======== Input records

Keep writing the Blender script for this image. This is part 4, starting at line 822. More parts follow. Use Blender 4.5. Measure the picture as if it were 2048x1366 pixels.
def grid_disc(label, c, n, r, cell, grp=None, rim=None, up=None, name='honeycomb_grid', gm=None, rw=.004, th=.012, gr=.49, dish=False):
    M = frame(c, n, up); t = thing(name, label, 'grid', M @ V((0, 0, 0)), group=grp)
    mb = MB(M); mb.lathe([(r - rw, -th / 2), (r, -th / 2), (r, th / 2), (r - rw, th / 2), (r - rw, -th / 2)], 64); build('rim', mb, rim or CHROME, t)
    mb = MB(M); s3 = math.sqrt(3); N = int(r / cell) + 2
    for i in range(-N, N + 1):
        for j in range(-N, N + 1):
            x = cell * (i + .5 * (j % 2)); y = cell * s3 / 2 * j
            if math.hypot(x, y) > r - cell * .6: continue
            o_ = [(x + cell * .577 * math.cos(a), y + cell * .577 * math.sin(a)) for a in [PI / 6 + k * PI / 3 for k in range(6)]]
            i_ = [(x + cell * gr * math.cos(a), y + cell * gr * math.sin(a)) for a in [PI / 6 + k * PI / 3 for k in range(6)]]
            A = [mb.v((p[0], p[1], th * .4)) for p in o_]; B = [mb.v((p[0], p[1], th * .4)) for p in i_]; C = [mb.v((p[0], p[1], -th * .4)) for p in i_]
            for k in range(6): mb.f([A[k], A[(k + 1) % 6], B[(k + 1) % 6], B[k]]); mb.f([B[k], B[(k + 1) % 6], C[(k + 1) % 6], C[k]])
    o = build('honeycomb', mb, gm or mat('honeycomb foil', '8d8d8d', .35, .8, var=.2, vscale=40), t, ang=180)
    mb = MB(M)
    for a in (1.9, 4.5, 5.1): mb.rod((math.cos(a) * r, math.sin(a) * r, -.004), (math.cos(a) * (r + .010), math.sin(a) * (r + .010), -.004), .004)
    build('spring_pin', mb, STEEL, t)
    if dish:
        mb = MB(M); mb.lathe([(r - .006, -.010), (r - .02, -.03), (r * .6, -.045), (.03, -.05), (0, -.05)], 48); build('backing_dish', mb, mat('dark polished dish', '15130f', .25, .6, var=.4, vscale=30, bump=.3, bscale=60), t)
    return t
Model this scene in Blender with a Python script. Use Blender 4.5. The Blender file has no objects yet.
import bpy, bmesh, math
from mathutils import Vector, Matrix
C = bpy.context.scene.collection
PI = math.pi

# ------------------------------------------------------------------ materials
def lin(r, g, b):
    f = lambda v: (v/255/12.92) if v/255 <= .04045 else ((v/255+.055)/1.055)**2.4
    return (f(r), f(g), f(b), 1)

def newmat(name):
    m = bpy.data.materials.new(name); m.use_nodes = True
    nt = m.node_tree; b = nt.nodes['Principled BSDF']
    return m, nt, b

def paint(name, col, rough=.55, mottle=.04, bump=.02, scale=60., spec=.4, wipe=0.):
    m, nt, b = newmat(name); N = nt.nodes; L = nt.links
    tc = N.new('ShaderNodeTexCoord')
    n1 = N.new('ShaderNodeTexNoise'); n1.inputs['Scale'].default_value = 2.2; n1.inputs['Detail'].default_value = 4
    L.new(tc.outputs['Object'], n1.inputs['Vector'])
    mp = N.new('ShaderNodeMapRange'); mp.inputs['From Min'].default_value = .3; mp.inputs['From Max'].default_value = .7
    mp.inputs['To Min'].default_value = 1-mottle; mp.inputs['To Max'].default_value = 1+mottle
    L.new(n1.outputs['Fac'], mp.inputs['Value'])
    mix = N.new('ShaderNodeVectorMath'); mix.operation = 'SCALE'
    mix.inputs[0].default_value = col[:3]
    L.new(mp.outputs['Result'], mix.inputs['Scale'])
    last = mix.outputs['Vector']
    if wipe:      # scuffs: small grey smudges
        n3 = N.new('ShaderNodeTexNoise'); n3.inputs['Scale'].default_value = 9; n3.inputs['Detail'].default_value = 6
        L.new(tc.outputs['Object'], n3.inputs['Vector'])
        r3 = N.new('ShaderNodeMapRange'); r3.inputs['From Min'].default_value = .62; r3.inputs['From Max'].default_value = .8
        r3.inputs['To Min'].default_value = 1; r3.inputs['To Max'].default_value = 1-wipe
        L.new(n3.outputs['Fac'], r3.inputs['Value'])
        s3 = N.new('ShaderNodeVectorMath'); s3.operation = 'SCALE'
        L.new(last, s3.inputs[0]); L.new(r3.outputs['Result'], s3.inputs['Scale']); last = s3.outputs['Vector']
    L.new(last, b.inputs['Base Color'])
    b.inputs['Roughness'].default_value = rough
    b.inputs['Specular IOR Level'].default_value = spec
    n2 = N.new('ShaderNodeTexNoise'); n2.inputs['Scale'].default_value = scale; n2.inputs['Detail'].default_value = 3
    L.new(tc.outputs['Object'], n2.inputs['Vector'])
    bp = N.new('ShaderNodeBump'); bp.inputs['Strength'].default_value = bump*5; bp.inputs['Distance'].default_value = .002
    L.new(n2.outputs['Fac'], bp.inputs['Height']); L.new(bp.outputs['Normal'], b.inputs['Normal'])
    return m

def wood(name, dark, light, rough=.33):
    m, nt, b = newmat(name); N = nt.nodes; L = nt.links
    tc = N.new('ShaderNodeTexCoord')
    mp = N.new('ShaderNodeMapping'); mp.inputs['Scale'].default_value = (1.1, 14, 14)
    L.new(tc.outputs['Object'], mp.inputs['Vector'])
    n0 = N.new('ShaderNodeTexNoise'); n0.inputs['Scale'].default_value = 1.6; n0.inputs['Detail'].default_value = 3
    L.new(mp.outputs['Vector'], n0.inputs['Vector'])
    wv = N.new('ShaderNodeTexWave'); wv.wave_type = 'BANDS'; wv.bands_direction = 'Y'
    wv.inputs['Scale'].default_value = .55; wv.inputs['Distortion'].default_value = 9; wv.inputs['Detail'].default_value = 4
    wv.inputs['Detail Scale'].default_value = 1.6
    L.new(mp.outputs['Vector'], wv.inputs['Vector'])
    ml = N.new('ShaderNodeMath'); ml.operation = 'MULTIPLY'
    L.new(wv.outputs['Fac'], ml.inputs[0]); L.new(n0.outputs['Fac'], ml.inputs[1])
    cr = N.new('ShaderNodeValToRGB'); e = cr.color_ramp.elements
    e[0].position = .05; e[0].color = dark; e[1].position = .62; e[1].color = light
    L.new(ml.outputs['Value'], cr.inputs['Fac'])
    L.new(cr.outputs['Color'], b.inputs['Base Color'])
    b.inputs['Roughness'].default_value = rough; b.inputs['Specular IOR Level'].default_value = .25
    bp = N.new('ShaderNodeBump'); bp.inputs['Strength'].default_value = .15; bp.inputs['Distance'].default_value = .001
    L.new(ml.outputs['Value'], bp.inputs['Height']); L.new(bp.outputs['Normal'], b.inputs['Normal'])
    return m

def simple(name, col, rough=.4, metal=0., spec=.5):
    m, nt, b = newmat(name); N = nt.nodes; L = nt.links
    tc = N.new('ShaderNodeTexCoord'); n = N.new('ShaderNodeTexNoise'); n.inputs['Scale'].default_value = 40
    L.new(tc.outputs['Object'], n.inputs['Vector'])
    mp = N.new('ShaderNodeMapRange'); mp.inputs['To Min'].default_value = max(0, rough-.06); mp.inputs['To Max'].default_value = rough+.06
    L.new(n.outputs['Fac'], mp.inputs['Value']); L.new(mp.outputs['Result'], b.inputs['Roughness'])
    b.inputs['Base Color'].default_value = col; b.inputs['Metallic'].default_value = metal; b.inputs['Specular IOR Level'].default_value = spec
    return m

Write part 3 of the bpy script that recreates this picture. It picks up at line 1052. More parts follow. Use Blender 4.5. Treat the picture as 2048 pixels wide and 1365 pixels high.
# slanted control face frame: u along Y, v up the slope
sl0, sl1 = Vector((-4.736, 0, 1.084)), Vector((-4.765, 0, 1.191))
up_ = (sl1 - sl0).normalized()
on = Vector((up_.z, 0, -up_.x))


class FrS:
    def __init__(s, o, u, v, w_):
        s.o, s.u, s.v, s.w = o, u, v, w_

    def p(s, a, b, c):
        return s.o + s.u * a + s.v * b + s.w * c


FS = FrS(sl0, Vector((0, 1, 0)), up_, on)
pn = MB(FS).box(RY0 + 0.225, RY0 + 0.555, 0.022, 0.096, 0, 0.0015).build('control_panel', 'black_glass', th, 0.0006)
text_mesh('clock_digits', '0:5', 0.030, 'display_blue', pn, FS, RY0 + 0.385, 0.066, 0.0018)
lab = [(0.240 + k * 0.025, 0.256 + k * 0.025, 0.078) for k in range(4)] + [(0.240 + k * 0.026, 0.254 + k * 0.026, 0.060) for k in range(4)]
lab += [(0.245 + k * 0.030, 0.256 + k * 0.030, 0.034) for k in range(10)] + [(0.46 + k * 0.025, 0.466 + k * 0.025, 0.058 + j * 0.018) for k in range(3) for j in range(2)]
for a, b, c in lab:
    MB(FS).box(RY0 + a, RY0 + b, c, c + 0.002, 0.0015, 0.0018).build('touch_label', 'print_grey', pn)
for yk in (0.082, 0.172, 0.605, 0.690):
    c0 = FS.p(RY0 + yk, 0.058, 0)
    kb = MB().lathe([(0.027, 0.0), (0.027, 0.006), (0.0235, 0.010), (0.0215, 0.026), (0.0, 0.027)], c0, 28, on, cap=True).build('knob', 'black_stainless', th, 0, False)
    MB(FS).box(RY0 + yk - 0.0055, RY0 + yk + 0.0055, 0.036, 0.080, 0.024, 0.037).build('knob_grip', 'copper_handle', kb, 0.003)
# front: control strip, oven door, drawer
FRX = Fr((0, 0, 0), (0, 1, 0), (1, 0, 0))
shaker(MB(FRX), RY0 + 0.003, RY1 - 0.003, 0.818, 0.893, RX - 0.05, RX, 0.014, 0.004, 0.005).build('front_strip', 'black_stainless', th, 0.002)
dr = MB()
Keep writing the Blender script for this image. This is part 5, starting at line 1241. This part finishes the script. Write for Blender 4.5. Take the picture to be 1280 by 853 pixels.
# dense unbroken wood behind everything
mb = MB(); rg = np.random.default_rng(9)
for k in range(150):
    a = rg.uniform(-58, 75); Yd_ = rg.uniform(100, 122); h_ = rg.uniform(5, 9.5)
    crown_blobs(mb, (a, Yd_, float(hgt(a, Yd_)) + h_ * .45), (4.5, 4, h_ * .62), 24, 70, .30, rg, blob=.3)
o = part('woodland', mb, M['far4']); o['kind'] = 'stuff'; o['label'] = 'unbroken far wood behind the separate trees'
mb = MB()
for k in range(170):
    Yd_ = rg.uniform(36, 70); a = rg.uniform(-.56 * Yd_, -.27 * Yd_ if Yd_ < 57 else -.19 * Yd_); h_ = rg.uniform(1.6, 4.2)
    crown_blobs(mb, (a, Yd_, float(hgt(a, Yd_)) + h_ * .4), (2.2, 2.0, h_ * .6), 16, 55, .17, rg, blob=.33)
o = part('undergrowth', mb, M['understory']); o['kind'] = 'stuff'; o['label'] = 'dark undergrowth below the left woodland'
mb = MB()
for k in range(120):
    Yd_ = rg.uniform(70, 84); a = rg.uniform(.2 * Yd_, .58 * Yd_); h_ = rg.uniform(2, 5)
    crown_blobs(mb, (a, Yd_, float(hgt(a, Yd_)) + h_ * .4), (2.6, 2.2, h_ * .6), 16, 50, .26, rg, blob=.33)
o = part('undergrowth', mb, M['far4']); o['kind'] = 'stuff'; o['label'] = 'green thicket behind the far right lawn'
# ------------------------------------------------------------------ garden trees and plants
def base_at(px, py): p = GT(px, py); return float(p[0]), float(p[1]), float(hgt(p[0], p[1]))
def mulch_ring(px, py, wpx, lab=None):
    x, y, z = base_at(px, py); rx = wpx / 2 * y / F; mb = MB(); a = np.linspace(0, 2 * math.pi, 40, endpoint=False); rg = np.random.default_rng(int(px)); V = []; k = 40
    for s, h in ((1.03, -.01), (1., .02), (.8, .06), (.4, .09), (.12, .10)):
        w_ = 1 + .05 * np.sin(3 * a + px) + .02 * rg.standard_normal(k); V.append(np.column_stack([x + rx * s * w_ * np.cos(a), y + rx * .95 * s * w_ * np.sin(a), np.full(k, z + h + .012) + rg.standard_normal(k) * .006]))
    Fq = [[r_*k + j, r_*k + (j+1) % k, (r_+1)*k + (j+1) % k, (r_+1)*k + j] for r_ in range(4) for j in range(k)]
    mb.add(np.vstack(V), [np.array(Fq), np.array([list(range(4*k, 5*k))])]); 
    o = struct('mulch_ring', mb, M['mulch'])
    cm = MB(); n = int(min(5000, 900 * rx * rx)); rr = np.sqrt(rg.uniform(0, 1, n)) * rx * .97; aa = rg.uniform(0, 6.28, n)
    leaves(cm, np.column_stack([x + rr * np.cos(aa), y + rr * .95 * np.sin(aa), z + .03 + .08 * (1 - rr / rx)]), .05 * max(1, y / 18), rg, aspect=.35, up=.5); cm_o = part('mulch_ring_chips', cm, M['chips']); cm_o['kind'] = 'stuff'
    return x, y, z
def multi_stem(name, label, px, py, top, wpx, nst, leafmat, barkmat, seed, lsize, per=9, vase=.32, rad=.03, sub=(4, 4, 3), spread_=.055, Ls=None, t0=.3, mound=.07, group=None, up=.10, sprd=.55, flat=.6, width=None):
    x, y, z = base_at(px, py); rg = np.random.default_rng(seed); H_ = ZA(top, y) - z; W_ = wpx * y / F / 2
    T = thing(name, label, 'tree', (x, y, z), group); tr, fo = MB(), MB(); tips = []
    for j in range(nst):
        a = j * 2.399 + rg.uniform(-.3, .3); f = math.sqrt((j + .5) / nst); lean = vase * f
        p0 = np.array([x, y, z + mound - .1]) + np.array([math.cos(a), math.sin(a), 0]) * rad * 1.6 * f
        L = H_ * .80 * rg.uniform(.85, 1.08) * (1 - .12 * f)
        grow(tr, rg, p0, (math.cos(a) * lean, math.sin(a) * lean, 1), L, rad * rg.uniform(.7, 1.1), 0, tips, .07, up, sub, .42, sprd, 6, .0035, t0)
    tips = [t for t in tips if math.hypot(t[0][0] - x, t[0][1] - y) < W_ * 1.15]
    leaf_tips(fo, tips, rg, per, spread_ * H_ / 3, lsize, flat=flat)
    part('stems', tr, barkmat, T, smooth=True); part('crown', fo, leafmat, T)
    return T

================

**What to work on:** Each line from the line with "by 853 pixels." to the line with "Yd_ = rg.uniform(36, 70);" is to be echoed exactly; both boundary lines are included, and nothing else is to be output.

**Expected answer:**
Keep writing the Blender script for this image. This is part 5, starting at line 1241. This part finishes the script. Write for Blender 4.5. Take the picture to be 1280 by 853 pixels.
# dense unbroken wood behind everything
mb = MB(); rg = np.random.default_rng(9)
for k in range(150):
    a = rg.uniform(-58, 75); Yd_ = rg.uniform(100, 122); h_ = rg.uniform(5, 9.5)
    crown_blobs(mb, (a, Yd_, float(hgt(a, Yd_)) + h_ * .45), (4.5, 4, h_ * .62), 24, 70, .30, rg, blob=.3)
o = part('woodland', mb, M['far4']); o['kind'] = 'stuff'; o['label'] = 'unbroken far wood behind the separate trees'
mb = MB()
for k in range(170):
    Yd_ = rg.uniform(36, 70); a = rg.uniform(-.56 * Yd_, -.27 * Yd_ if Yd_ < 57 else -.19 * Yd_); h_ = rg.uniform(1.6, 4.2)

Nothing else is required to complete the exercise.